Saturday, April 20, 2013
Fiction v Friction: Bolano's story in current New Yorker
No question: Roberto Bolano has written some really cool stories (father and son traveling to coastal resort and get involved in fistfights and boxing matches ... ) and some very unusual and provocative novels (Savage Detectives, 2066 - challenging, thoughtful, original), no question The New Yorker deserves a shoutout for more or less discovering Bolano and bringing him to an English-reading readership, no question it's sad and tragic that Bolano died so young while still at the height of his literary output but before he could enjoy his international recognition, no question there are plenty more Bolano pieces in the hands of his executors leaking their way out into publication - yet - from evidence of story in current New Yorker, The Mexican Manifesto, are we getting near the bottom of the proverbial barrel?

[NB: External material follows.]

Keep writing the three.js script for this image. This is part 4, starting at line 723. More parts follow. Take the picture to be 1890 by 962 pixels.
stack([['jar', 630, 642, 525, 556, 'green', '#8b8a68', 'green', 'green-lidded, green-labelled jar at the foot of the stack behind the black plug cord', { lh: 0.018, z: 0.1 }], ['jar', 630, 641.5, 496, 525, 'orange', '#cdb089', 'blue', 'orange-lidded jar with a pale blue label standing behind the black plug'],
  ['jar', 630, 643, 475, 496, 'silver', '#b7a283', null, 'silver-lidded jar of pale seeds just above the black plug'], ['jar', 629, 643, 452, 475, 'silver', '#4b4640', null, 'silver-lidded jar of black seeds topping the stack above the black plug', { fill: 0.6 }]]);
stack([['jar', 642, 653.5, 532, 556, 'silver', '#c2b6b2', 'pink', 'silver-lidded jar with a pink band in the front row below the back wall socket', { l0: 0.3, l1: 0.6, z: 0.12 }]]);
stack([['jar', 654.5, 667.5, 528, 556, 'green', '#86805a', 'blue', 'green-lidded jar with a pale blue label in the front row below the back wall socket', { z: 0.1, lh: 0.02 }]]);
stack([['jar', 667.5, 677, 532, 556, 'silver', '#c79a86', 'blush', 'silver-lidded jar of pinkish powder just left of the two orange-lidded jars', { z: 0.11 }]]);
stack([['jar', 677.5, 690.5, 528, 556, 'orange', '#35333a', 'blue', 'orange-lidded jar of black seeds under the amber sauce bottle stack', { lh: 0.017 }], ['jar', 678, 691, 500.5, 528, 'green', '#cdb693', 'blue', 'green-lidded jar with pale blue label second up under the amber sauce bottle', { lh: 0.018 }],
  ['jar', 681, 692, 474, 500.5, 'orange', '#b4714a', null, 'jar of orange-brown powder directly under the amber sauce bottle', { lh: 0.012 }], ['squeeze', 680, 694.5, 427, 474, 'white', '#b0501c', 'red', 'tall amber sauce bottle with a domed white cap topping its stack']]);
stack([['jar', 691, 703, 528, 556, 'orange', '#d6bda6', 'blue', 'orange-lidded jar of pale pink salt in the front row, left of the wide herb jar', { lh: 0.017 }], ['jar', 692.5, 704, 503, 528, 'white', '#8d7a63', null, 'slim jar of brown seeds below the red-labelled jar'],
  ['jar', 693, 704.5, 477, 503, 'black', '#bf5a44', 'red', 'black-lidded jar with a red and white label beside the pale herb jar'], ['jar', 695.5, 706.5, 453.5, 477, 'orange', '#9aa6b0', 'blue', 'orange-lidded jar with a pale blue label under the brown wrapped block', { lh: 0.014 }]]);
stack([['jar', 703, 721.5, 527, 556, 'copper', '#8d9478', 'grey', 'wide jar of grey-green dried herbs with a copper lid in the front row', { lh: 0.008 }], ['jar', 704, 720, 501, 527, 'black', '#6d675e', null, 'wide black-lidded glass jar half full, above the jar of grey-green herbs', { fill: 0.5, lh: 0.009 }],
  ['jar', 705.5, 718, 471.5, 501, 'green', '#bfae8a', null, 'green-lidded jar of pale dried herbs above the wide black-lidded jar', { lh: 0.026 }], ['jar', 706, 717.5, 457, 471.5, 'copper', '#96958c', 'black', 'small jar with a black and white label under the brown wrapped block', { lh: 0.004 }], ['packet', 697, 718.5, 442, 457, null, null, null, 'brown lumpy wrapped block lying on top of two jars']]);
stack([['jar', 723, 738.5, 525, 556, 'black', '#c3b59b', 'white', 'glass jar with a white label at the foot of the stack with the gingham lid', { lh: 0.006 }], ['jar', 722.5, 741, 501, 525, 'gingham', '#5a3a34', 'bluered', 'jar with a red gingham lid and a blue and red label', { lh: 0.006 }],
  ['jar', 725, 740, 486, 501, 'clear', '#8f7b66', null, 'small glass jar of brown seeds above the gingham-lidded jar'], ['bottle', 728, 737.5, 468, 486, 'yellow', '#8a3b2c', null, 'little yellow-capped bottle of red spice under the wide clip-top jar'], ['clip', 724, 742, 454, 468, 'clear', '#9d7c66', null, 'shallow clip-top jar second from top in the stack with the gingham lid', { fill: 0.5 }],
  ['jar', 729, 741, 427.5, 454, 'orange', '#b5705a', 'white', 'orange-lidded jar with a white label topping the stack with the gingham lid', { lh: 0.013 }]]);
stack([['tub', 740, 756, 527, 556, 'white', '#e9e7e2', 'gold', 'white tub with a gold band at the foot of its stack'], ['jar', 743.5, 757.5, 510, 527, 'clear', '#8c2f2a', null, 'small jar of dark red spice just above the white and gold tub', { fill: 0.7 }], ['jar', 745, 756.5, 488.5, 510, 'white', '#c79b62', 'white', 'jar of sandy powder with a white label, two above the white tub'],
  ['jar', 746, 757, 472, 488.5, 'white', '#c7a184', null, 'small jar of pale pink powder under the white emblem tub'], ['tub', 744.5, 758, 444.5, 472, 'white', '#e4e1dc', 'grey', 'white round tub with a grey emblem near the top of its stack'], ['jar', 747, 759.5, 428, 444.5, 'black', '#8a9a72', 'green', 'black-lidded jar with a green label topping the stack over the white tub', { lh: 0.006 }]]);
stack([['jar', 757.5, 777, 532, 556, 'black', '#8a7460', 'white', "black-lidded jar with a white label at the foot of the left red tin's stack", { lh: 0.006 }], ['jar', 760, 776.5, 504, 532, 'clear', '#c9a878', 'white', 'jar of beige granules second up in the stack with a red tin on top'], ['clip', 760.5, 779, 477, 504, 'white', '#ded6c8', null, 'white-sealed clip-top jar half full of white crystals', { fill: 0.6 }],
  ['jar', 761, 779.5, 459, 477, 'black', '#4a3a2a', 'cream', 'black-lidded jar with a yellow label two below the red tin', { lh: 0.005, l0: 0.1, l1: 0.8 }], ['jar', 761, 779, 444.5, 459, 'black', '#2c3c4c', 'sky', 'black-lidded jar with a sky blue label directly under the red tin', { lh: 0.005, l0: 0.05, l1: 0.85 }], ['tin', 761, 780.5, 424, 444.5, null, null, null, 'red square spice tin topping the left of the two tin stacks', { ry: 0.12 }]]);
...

Is this the best he's got left? This story does of course have the Bolano creepy atmospherics and the disorienting narrative style that work so well in his best stories - in this case a guy (the narrator) remembering a period of his life when he and then girlfriend, Laura, haunted the public bath houses in Mexico City, trying to find the best one - this is not a Zagat guide. Inevitably, they engage in some pretty sordid encounters in the steam. Unfortunately, little more than that. This story is a like a sketch or fragment that Bolano must have put aside, maybe to come back to some day and expand into a true work of fiction, with narrative design. But what we have here is a base and grimy piece - not exactly pornographic, more like unpornographic, in that it's deliberately coarse and even repulsive. Not fiction, just friction. Let's hope there are better pieces in the unpublished archives - and for anyone who has not yet read Bolano, don't start here.